***** INFORMATION GIVEN *****
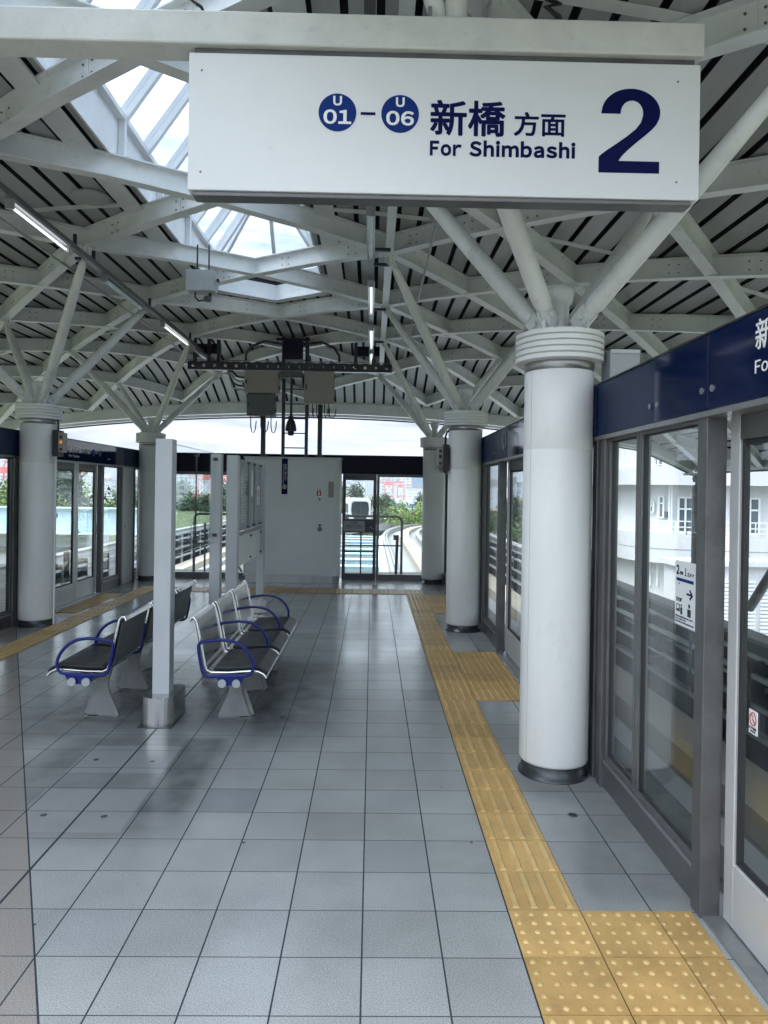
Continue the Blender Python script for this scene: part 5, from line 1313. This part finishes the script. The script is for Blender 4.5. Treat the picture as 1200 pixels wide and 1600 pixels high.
*****
***** INFORMATION GIVEN *****
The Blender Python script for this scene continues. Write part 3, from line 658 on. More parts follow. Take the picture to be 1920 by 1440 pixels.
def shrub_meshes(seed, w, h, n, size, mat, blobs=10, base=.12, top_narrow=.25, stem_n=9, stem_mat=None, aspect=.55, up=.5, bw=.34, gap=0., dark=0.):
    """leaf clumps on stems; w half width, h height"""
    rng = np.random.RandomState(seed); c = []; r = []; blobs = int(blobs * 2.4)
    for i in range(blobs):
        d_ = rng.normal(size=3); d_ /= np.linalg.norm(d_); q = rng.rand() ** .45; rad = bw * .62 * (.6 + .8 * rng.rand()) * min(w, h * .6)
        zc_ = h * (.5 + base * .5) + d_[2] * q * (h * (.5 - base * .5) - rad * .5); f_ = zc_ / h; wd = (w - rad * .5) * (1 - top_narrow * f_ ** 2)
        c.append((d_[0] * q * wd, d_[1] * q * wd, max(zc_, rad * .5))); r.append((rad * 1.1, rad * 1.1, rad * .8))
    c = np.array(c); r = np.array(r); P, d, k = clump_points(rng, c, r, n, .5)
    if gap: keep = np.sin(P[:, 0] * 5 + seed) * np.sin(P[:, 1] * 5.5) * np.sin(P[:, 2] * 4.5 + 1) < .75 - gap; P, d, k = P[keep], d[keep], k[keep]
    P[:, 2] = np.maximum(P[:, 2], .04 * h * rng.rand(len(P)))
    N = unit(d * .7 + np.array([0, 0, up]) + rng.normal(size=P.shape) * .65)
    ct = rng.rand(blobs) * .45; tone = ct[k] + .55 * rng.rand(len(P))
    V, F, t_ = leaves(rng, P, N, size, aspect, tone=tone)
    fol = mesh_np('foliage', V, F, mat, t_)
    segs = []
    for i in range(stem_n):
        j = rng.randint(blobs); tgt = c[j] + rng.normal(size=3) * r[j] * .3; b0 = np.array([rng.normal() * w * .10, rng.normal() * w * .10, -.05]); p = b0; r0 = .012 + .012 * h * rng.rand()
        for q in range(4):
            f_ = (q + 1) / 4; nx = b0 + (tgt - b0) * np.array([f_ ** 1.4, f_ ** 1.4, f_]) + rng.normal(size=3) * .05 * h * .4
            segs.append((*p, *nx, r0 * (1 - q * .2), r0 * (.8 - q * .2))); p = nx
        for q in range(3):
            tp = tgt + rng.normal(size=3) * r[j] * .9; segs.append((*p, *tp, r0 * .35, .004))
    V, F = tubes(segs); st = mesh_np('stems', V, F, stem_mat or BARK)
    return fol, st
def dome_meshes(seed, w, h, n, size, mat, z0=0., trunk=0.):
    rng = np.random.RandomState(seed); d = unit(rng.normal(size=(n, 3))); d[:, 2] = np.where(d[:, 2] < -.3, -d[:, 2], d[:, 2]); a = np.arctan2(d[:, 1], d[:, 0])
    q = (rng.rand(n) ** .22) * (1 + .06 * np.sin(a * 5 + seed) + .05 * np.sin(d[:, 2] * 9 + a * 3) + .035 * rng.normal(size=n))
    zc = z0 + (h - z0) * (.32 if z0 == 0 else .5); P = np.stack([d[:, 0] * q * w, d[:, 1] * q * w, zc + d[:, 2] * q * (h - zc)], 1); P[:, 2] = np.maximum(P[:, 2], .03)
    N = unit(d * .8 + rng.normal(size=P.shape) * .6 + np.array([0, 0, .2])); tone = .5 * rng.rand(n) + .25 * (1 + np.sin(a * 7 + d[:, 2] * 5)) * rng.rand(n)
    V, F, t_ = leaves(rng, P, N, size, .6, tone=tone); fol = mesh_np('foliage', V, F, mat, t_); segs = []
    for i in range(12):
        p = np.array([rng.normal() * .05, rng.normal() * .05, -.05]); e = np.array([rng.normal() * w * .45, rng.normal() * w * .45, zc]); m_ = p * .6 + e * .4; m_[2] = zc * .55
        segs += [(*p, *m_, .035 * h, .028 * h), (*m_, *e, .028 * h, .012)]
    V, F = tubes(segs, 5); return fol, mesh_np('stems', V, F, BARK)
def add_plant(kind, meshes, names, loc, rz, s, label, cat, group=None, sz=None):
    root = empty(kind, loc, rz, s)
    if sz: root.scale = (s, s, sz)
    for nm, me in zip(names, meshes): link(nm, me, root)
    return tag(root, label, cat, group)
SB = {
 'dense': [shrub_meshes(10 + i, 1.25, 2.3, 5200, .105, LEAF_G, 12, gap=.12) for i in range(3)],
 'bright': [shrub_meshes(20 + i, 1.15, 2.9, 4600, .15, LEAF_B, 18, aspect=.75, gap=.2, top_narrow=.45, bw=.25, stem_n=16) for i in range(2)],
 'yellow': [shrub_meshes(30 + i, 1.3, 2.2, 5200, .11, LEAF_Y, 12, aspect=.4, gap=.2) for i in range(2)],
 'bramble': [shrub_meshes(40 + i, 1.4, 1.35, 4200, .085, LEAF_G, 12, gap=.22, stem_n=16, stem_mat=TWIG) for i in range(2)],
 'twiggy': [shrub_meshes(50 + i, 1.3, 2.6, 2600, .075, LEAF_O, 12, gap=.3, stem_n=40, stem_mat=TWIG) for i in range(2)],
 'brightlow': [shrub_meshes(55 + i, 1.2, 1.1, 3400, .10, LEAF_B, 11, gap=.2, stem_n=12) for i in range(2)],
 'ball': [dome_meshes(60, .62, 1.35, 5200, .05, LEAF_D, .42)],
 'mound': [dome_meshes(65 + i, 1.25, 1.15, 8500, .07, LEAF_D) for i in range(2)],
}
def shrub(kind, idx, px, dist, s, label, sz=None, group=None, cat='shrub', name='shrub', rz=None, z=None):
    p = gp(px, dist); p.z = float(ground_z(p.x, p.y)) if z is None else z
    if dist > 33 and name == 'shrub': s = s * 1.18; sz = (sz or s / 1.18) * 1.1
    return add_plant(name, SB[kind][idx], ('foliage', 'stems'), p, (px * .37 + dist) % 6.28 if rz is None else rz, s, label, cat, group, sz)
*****
***** INFORMATION GIVEN *****
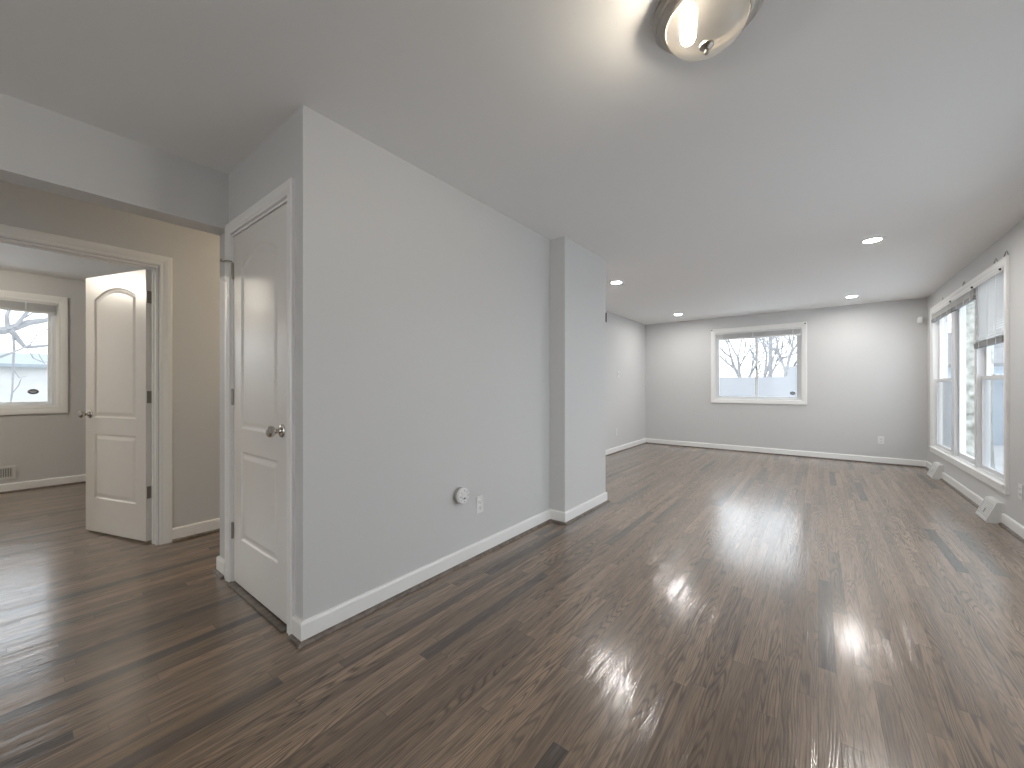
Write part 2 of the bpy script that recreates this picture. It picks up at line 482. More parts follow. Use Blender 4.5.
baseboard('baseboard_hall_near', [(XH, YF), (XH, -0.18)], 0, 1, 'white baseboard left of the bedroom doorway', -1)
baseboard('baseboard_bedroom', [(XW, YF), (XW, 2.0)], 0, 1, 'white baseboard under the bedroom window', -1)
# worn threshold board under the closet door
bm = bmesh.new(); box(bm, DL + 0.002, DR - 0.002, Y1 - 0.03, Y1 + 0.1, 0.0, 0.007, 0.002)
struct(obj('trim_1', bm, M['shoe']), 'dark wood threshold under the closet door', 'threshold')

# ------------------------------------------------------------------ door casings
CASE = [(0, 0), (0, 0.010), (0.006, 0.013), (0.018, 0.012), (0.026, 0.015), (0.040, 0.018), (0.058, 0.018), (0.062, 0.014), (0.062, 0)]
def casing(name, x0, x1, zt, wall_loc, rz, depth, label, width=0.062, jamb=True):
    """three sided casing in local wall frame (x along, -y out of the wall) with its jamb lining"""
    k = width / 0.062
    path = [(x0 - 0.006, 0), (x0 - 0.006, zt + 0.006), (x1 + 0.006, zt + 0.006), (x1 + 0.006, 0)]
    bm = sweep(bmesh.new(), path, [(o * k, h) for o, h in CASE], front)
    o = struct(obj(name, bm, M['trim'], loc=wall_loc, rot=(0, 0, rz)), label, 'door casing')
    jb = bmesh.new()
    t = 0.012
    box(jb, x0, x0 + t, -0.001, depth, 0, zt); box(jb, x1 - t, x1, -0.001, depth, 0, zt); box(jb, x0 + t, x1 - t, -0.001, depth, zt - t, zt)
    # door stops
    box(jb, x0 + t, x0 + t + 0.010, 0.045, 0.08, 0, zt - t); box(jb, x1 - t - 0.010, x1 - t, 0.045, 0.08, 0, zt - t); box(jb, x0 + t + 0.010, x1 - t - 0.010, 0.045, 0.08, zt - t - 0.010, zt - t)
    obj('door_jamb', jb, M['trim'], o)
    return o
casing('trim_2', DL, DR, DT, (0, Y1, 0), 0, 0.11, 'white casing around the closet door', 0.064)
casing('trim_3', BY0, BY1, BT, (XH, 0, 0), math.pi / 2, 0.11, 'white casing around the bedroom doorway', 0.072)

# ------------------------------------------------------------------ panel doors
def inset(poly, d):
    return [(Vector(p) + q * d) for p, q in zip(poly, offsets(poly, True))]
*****
Transcribe exactly, and only, the lines beginning at the line containing "Write part 2" and ending at the line containing "struct(obj('trim_1', bm, M['shoe']), 'dark", both inclusive.

SOLUTION BELOW:
Write part 2 of the bpy script that recreates this picture. It picks up at line 482. More parts follow. Use Blender 4.5.
baseboard('baseboard_hall_near', [(XH, YF), (XH, -0.18)], 0, 1, 'white baseboard left of the bedroom doorway', -1)
baseboard('baseboard_bedroom', [(XW, YF), (XW, 2.0)], 0, 1, 'white baseboard under the bedroom window', -1)
# worn threshold board under the closet door
bm = bmesh.new(); box(bm, DL + 0.002, DR - 0.002, Y1 - 0.03, Y1 + 0.1, 0.0, 0.007, 0.002)
struct(obj('trim_1', bm, M['shoe']), 'dark wood threshold under the closet door', 'threshold')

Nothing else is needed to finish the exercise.